Supplemental Clerk's Papers (SCP) at 3-4.

¶ 8 Based on these factual findings, the superior court determined that the BIIA erred in calculating Watson's monthly wage under RCW 51.08.178(2)(b). The superior court therefore ordered the Department to recalculate Watson's monthly wage under RCW 51.08.178(1) as Watson originally requested. The Department appeals.

ANALYSIS
I. Findings of Fact

¶ 9 The Department first argues that the record does not support the trial court's finding that Watson intended to work full time, year round. It asserts that Watson's testimony that he wanted to work full-time and that he collected unemployment benefits is insufficient to establish Watson's intent.

¶ 10 In industrial insurance cases, the superior court conducts a de novo review of the BIIA's decision but relies exclusively on the certified board record. RCW 51.52.115; Gallo v. Dep't of Labor & Indus., 119 Wash. App. 49, 53, 81 P.3d 869 (2003), aff'd, 155 Wash.2d 470, 120 P.3d 564 (2005). The BIIA's findings and decision are prima facie correct and the worker challenging the BIIA's decision has the burden of proof. Gallo, 119 Wash.App. at 53-54, 81 P.3d 869.

¶ 11 We review the superior court's decision under the ordinary standard of review for civil cases. RCW 51.52.140. We review whether substantial evidence supports the trial court's factual findings and then review, de novo, whether the trial court's conclusions of law flow from the findings. Ruse v. Dep't of Labor & Indus., 138 Wash.2d 1, 5, 977 P.2d 570 (1999). Substantial evidence will support a finding when the evidence in the record is sufficient to persuade a rational, fair-minded person that the finding is true. Wenatchee Sportsmen Ass'n v. Chelan County, 141 Wash.2d 169, 176, 4 P.3d 123 (2000). Credibility determinations are solely for the trier of fact and cannot be reviewed on appeal. Morse v. Antonellis, 149 Wash.2d 572, 574, 70 P.3d 125 (2003).

¶ 12 Here, the trial court found that Watson intended to work full time, that he was always looking for work and that he was either working or on unemployment. Watson's testimony in front of the IAJ indicated:

Q. Okay, Was — had it always been your desire just to work part of the year round, or —

A. No. I'm — I'm wanting full-time work ever since I started there. I was always going in for that.

Q. Was there some discussion by management at that meeting that led you to believe in any way that your job was going to be year-round?

A. Sure. They had a — they said that everything was changing. There was new people coming in; new jobs; people were going to full-time more. They was hiring — they were just going to hire new people to do all kinds of things there.

Board Record Transcript (BRT) at 10-11. Watson also testified:

Q. Okay. During this — parts of time when you worked for the golf course out there before your injury, at off season did you get other work to keep yourself busy and make some income? At times.

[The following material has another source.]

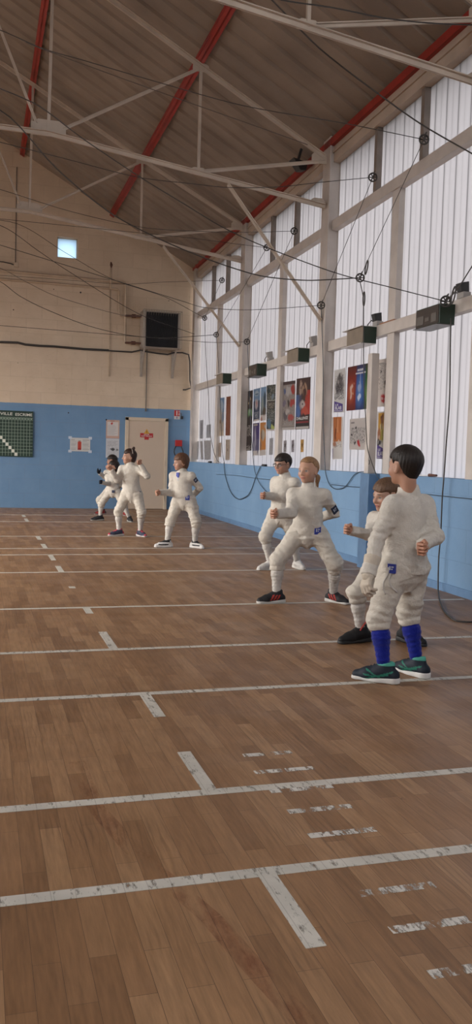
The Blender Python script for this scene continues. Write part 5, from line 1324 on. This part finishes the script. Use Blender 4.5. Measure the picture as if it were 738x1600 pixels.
# joint positions in metres: pelvis, neck, head, then foot, ank, hip, sho, knee, elb, wri, toe for the right and left side
JOINT_ROWS = {
 'H': ((2.244, 4.284, 0.627), (2.252, 4.284, 1.010), (2.218, 4.284, 1.173), (2.382, 4.330, 0.000), (2.371, 4.330, 0.080), (2.323, 4.316, 0.627), (2.386, 4.338, 0.974), (2.329, 4.384, 0.345), (2.384, 4.221, 0.796), (2.244, 4.097, 0.757), (-0.301, 0.954, 0.000), (2.120, 4.237, 0.000), (2.121, 4.237, 0.077), (2.165, 4.252, 0.627), (2.118, 4.230, 0.974), (2.099, 4.282, 0.346), (2.048, 4.242, 0.766), (1.978, 4.180, 0.600), (-0.751, 0.661, 0.000)),
 'G': ((2.591, 5.198, 0.520), (2.585, 5.198, 0.854), (2.566, 5.198, 0.967), (2.425, 5.222, 0.000), (2.431, 5.222, 0.081), (2.559, 5.266, 0.520), (2.532, 5.313, 0.822), (2.392, 5.223, 0.324), (2.449, 5.188, 0.711), (2.295, 5.131, 0.745), (-0.979, -0.206, 0.000), (2.727, 5.174, 0.000), (2.743, 5.174, 0.073), (2.623, 5.130, 0.520), (2.638, 5.083, 0.822), (2.715, 5.056, 0.287), (2.699, 5.179, 0.674), (2.687, 5.303, 0.562), (0.287, -0.958, 0.000)),
 'F': ((2.618, 6.720, 0.585), (2.600, 6.680, 0.948), (2.589, 6.680, 1.095), (2.363, 6.754, 0.000), (2.372, 6.754, 0.069), (2.540, 6.756, 0.585), (2.468, 6.742, 0.912), (2.373, 6.751, 0.345), (2.423, 6.605, 0.753), (2.261, 6.500, 0.754), (-0.999, -0.050, 0.000), (2.858, 6.726, 0.000), (2.867, 6.726, 0.081), (2.696, 6.684, 0.585), (2.732, 6.618, 0.912), (2.826, 6.618, 0.331), (2.842, 6.714, 0.754), (2.809, 6.896, 0.703), (0.447, -0.894, 0.000)),
 'E': ((3.103, 8.772, 0.601), (3.129, 8.742, 0.988), (3.096, 8.742, 1.123), (2.989, 8.783, 0.000), (3.007, 8.783, 0.089), (3.055, 8.841, 0.601), (3.047, 8.859, 0.952), (2.935, 8.782, 0.348), (3.007, 8.743, 0.783), (2.861, 8.625, 0.793), (-0.954, -0.301, 0.000), (3.353, 8.861, 0.000), (3.342, 8.861, 0.084), (3.151, 8.703, 0.601), (3.211, 8.625, 0.952), (3.254, 8.760, 0.329), (3.328, 8.713, 0.802), (3.293, 8.843, 0.671), (0.100, -0.995, 0.000)),
 'D': ((2.556, 10.972, 0.615), (2.514, 10.942, 0.972), (2.494, 10.942, 1.095), (2.343, 11.015, 0.000), (2.350, 11.015, 0.075), (2.487, 11.020, 0.615), (2.397, 11.024, 0.936), (2.392, 11.016, 0.343), (2.398, 11.014, 0.713), (2.226, 10.933, 0.706), (-0.999, -0.050, 0.000), (2.697, 10.930, 0.000), (2.699, 10.930, 0.075), (2.625, 10.924, 0.615), (2.631, 10.860, 0.936), (2.695, 10.873, 0.340), (2.744, 10.929, 0.772), (2.710, 11.091, 0.680), (0.507, -0.862, 0.000)),
 'C': ((2.138, 12.526, 0.620), (2.105, 12.496, 1.015), (2.084, 12.496, 1.143), (1.971, 12.572, 0.000), (1.969, 12.572, 0.084), (2.065, 12.568, 0.620), (1.981, 12.568, 0.979), (1.955, 12.554, 0.354), (1.910, 12.463, 0.810), (1.814, 12.389, 0.956), (-0.970, -0.243, 0.000), (2.263, 12.479, 0.000), (2.262, 12.479, 0.084), (2.211, 12.484, 0.620), (2.229, 12.424, 0.979), (2.264, 12.411, 0.347), (2.305, 12.254, 0.879), (2.207, 12.239, 1.041), (0.362, -0.932, 0.000)),
 'A': ((2.276, 15.260, 0.516), (2.265, 15.230, 0.817), (2.268, 15.230, 0.951), (2.051, 15.346, 0.000), (2.061, 15.346, 0.068), (2.215, 15.302, 0.516), (2.162, 15.302, 0.786), (2.082, 15.317, 0.303), (2.165, 15.171, 0.655), (2.045, 15.060, 0.680), (-0.995, -0.100, 0.000), (2.565, 15.173, 0.000), (2.558, 15.173, 0.068), (2.337, 15.218, 0.516), (2.368, 15.158, 0.786), (2.452, 15.173, 0.288), (2.420, 15.266, 0.645), (2.350, 15.381, 0.549), (0.100, -0.995, 0.000)),
 'B': ((2.479, 16.708, 0.485), (2.455, 16.678, 0.859), (2.451, 16.678, 1.036), (2.287, 16.854, 0.000), (2.311, 16.854, 0.050), (2.413, 16.754, 0.485), (2.343, 16.756, 0.825), (2.236, 16.787, 0.284), (2.310, 16.585, 0.725), (2.197, 16.473, 0.810), (-0.995, -0.100, 0.000), (2.699, 16.562, 0.000), (2.698, 16.562, 0.061), (2.545, 16.662, 0.485), (2.567, 16.600, 0.825), (2.649, 16.494, 0.301), (2.614, 16.729, 0.678), (2.568, 16.815, 0.525), (0.287, -0.958, 0.000)),
}
def joints(rows):
    d = {'pel': rows[0], 'neck': rows[1], 'head': rows[2]}; i = 3
    for s in 'RL':
        for p in ('foot', 'ank', 'hip', 'sho', 'knee', 'elb', 'wri', 'toe'):
            d[p+s] = rows[i]; i += 1
    return d
DB = (.018,.012,.010)
PEOPLE = [
 ('H', dict(S=1.29, h=.0058, hh=.0032, seed=1, hip_yaw=112, chest_yaw=112, head_yaw=110, shoe='navy_mint', sock='sock_blue', foot=1.08, head=1.01, head_up=-.005, cuff=.22,
   vcut=False, girth=.90, cuffr=.049, handR=FIST, handL=RELAX, thumbL=ang(100), gloves={'L':'glove_white'}, gauntlet=True, brow=DB,
   hair=dict(name='near_black_brown', c=(.017,.011,.008), thick=.010, nape=-.072, fringe=.045, side=.026, messy=.5, lock=30),
   props=[waist_badge(.0,0,.045,.05,'badge',True,'b',218), waist_ties],
   label='child with short dark hair seen from behind, blue socks, one fist behind the back')),
 ('G', dict(S=1.16, h=.0062, hh=.0036, seed=2, hip_yaw=205, chest_yaw=215, head_yaw=192, head_pitch=-8, shoe='black', foot=1.05, head=1.0, handR=FIST, handL=FIST, brow=(.08,.045,.025), skin=(.45,.26,.18),
   hair=dict(name='light_brown', c=(.13,.070,.038), thick=.012, nape=-.06, fringe=.034, side=.024, messy=.8, part=.3),
   props=[red_lace], label='child with light brown hair in black shoes, mostly hidden behind the nearest child')),
 ('F', dict(S=1.30, h=.0064, hh=.0036, seed=3, hip_yaw=245, chest_yaw=245, head_yaw=216, head_roll=-3, shoe='black_red', foot=1.02, head=1.02, handR=FIST, handL=FIST, brow=(.22,.12,.06), skin=(.47,.27,.185), iris=(.05,.06,.07),
   hair=dict(name='straw_blonde', c=(.30,.165,.078), thick=.007, nape=-.06, fringe=.066, side=.008, messy=.4, lock=34, part=.0, jag=.3,
     add=[((0,-.085,-.025),(0,-.122,-.055),.022,.027,.012),((0,-.122,-.055),(.0,-.128,-.125),.027,.012,.012)]),
   props=[waist_badge(.075,-.42,.055,.062), arm_badge('L',.72,275,.055,.07), hair_tie((0,-.104,-.036)), white_strap],
   label='child with a blonde ponytail in a wide lunge stance, black shoes with red stripes')),
 ('E', dict(S=1.27, h=.0072, hh=.004, seed=4, cuffr=.050, hip_yaw=215, chest_yaw=218, head_yaw=210, head_pitch=-4, shoe='white', foot=1.02, head=1.02, handR=FIST, handL=FIST, brow=DB, skin=(.42,.235,.16),
   hair=dict(name='dark_brown', c=(.020,.013,.010), thick=.013, nape=-.060, fringe=.030, side=.028, messy=.6, part=-.35),
   props=[glasses], label='child with dark hair and glasses in white shoes, standing behind the blonde one')),
 ('D', dict(S=1.28, h=.008, hh=.0045, seed=5, hip_yaw=235, chest_yaw=235, head_yaw=192, head_pitch=-4, shoe='white_black', foot=1.0, head=1.02, handR=FIST, handL=FIST, brow=(.06,.03,.015), skin=(.43,.25,.175),
   hair=dict(name='chestnut', c=(.115,.050,.024), thick=.015, fringe=.030, side=.022, long=-.085, messy=1.2),
   props=[collar_tag, waist_badge(.10,-.40,.055,.06), arm_badge('L',.25,285,.05,.055,'badge_navy')],
   label='child with chestnut hair, blue collar tab and white and black shoes, right of the door')),
 ('C', dict(S=1.28, h=.008, hh=.0045, seed=6, girth=.95, hip_yaw=240, chest_yaw=240, head_yaw=188, shoe='pink_navy', foot=1.0, head=1.0, handR=FIST, handL=FIST, thumbR=ang(200), thumbL=ang(190), brow=DB, skin=(.43,.25,.175),
   hair=dict(name='brown_bob', c=(.040,.018,.011), thick=.013, fringe=.048, side=.004, long=-.105, messy=.5,
     add=[((0,-.055,.100),(0,-.066,.128),.022,.022,.010)]),
   props=[headband((.5,.42,.36)), waist_badge(.02,-.80,.03,.06,'badge_navy',False)],
   label='child with a top knot raising both fists, in pink and navy shoes')),
 ('A', dict(S=1.12, h=.009, hh=.005, seed=7, hip_yaw=235, chest_yaw=235, head_yaw=195, shoe='black_pale', foot=.98, head=.98, handR=HALF, handL=FIST, gloves={'R':'glove_dark'}, brow=DB, skin=(.40,.22,.15),
   hair=dict(name='dark_long', c=(.022,.013,.010), thick=.014, fringe=.022, side=.014, long=-.10, messy=.7),
   props=[waist_badge(.03,-.25,.05,.045,'badge_navy',False)],
   label='smaller child with dark chin length hair and black shoes, left of the top knot child')),
 ('B', dict(S=1.20, h=.009, hh=.005, seed=8, hip_yaw=235, chest_yaw=235, head_yaw=190, shoe='red', foot=.98, head=.98, handR=OPEN, handL=FIST, gloves={'R':'glove_dark'}, brow=DB, skin=(.40,.22,.15),
   hair=dict(name='dark_short', c=(.020,.013,.010), thick=.018, nape=-.05, fringe=.030, side=.02, messy=1.4),
   props=[], label='farthest child with a dark gloved hand and red shoes, almost hidden by another')),
]
for key, c_ in PEOPLE:
    figure(key, joints(JOINT_ROWS[key]), c_)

A. Unemployment, mostly. I didn't . . .

BRT at 38-39. Other than these two exchanges, Watson did not testify about his intent to work full time or what work, if any, he found during the times that he was laid off from the golf course.

¶ 13 In opposition, the Department introduced an employment history from the State's Employment Security Department indicating that, other than the golf course, Watson reported no income from 1999-2002. And Watson's employer and supervisor both testified that they hired Watson as a seasonal worker in 2002 and that they intended to lay him off in October.

¶ 14 But a reasonable trier of fact could interpret Watson's testimony that he was always trying to get full time work to mean he intended to work full time. The Department suggests that we should discount Watson's testimony because it is self-serving. But whether self-serving testimony should be discounted is a credibility issue for the trier of fact, and we will not review it. Morse, 149 Wash.2d at 574, 70 P.3d 125. Watson's testimony, therefore, provides substantial evidence to support the trial court's finding that Watson intended to work full time year-round.

¶ 15 Watson also testified that when he was laid off, he "mostly" collected unemployment. BRT at 39. And his employer confirmed that he received unemployment benefits in 2002. A reasonable trier of fact could infer from these facts that, in at least the year before his injury, Watson consistently collected unemployment and that he was either working or collecting unemployment.

¶ 16 The Department also challenges the trial court's finding that Watson was always looking for work. Watson argues that a reasonable trier of fact could infer from his unemployment benefits that he was looking for a job. The Department points out that the unemployment benefits statute requires the State to terminate benefits if an individual does not apply for suitable work when directed by the employment office. RCW 50.20.080. Moreover, the State has authority to waive the work search requirement under RCW 50.20.010(1)(a). But there is no evidence that the State waived Watson's search requirement. We can infer from the unemployment statutory scheme that there is a general requirement that individuals look for work in order to receive benefits. And because Watson testified that he received unemployment, a reasonable trier of fact could infer that he complied with the general requirement by looking for work. Therefore, substantial evidence supports the trial court's finding of fact that Watson was looking for work when not at the golf course.

II. Intermittent Employment

¶ 17 The Department next argues that even if Watson intended to work full time, he still should be classified as having an essentially part time or intermittent relationship to his employment under RCW 51.08.178(2)(b). Watson responds that, because he intended to work full time, he cannot be classified as having an essentially intermittent relationship to work.